Khalil Tafakji, ahli peta dan mantan anggota tim negosiasi Palestina, mengatakan bahwa kebuntuan politik -- perasaan bahwa perjuangan bertahun-tahun akan negara merdeka tidak bergerak ke mana-mana -- mendorong jumlah orang Palestina yang mencari kewarganegaraan Israel.
"Jika hal ini berlanjut, apa yang akan dinegosiasikan lagi oleh Palestina? Mereka ingin menegosiasikan tanah, mereka telah kehilangan tanah," ujarnya. "Mereka ingin menegosiasikan penduduk namun populasinya sudah hilang.
Israel, ujarnya, mencoba memperkuat cengkeraman demografis di Yerusalem, sebuah proses yang dibantu orang-orang Palestina yang mendapatkan kewarganegaraan Israel.

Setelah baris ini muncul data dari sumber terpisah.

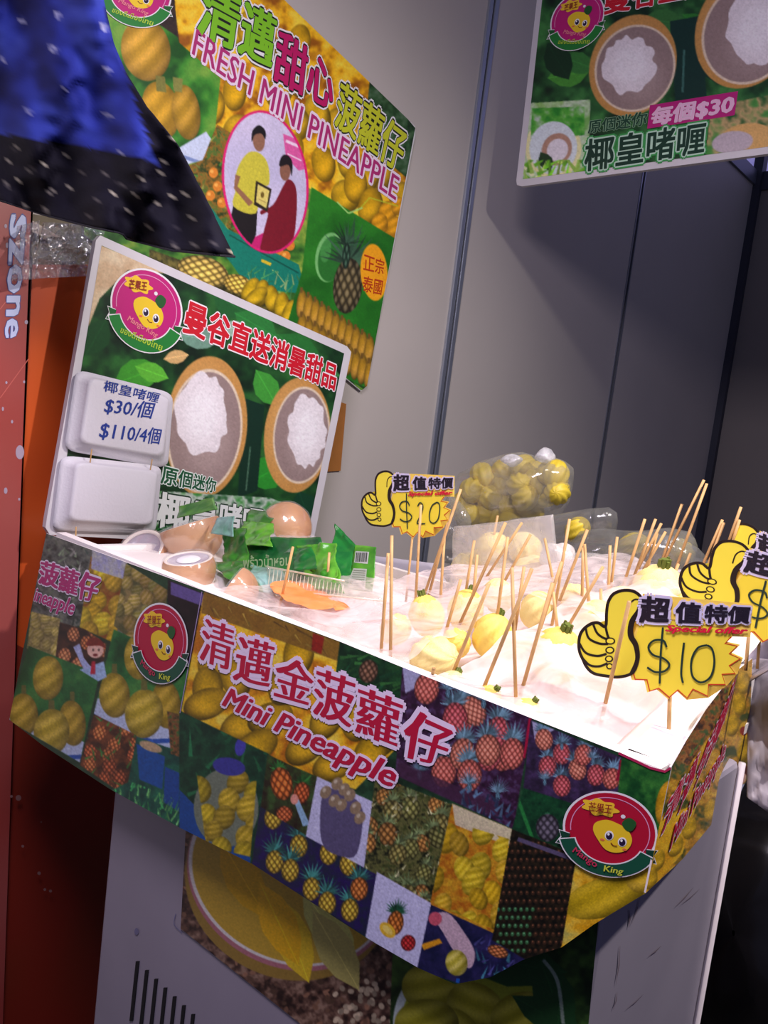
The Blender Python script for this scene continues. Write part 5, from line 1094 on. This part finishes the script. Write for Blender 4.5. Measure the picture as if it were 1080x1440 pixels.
# ---------------------------------------------------------------- starry cloth at upper left
def starry():
    A = Art(-310, -270, 360, 400, (16, 18, 60)); full = [(-310, -270), (360, -270), (360, 400), (-310, 400)]
    A.noise(full, [(18, 22, 78), (36, 46, 130), (54, 68, 160)], 60, 3); r = np.random.default_rng(11)  # brighter blue: light coming through the sheer cloth, put into its colour
    def star(x, y, s, a, c, sx=1.):
        A.poly([(x+math.cos(a+k*math.pi/5)*s*(1 if k % 2 == 0 else .42)*sx, y+math.sin(a+k*math.pi/5)*s*(1 if k % 2 == 0 else .42)) for k in range(10)], c)
    for x, y in ((82, 20), (146, 38), (75, 68), (4, 84), (150, 98), (92, 126), (40, 155), (152, 162), (170, 218), (30, 30), (110, -20), (20, -20), (-60, 40), (-120, 90), (-200, 20), (-60, -100), (40, -120), (-180, -150)): star(x, y, 8, r.random()*6, (150, 152, 190), .8)
    dk = [(-310, 130), (-80, 180), (0, 188), (80, 200), (150, 214), (200, 222), (222, 235), (186, 130), (150, 20), (110, -270), (360, -270), (360, 400), (-310, 400)]
    A.noise(dk, [(14, 12, 22), (20, 18, 32)], 30, 4)
    for x, y in ((22, 208), (10, 228), (42, 238), (62, 230), (95, 218), (72, 270), (97, 265), (118, 243), (145, 245), (138, 283), (28, 253), (10, 260), (65, 295), (38, 292), (170, 258), (196, 250), (182, 296), (208, 317), (222, 285), (242, 277), (226, 244), (230, 228), (260, 273), (268, 307), (252, 320), (285, 300), (276, 345), (303, 342), (246, 345), (295, 360), (328, 355), (125, 302), (158, 272), (190, 275), (214, 150), (168, 70), (240, 196)): star(x, y, 4.6, r.random()*6, (176, 168, 150))
    cl = thing('starry_cloth', 'navy cloth with small pale stars hanging down to a point at the upper left', 'cloth', P3(80, 150, PY(.42)))
    # outline as rows from top to the pointed hem; folds give it depth
    top = polyline([(-300, -260), (140, -260)], 90); bot = polyline([(-300, 190), (-70, 262), (0, 282), (60, 302), (130, 320), (172, 328), (178, 336), (240, 352), (330, 361)], 90)
    R_ = 110; V = np.zeros((R_, 90, 3)); px = np.zeros((R_, 90, 2))
    edge = lambda y: np.interp(y, [-260, -50, 0, 60, 100, 150, 205, 280, 361], [110, 140, 146, 160, 176, 206, 250, 290, 330])
    for j in range(R_):
        t = j/(R_-1)
        for i in range(90):
            s = i/89; y = top[i, 1]*(1-t)+bot[i, 1]*t
            x = top[i, 0]*(1-t)+bot[i, 0]*t; yr = -260*(1-t)+361*t
            xe = top[-1, 0]*(1-t)+330*t; k = (edge(yr)+300)/(xe+300); x = -300+(x+300)*k
            px[j, i] = (x, y); d = .030*math.sin(x/26+y/60)+.014*math.sin(x/11-y/35)+.01*mnoise.noise(Vector((x/20, y/20, 0)))
            V[j, i] = P3(x, y, PY(.44+d*(.35+.65*t)*.5))
    m = print_mat('backlit_cloth_print', .8, .15)
    grid_mesh('fabric', V, m, cl, A.sample(px[..., 0], px[..., 1])).modifiers.new('thickness', 'SOLIDIFY').thickness = .0012
    hem = [V[-1, i] for i in range(90)]; bm = bmesh.new()
    for a, b in zip(hem[:-1], hem[1:]): add_rod(bm, a, b, .0012, None, 5)
    bm_obj('hem', bm, mat('navy_hem', (14, 12, 26), .8), cl)
starry()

Sejak 1967, sekitar 24.000 orang Palestina telah pindah, ujarnya, atau setara dengan hampir 10 persen dari populasi Palestina di Yerusalem Timur. Dampak demografisnya bahkan lebih luas ketika anak-anak dari mereka yang menjadi warga negara Israel lahir sebagai orang Israel.
Menteri Dalam Negeri Israel Silvan Shalom menolak argumen demografis tersebut.
"Hal ini tidak akan mempengaruhi negosiasi dengan Palestina, yang mencakup isu-isu yang jauh lebih besar dan lebih luas," ujar Shalom, yang portfolionya termasuk urusan Palestina.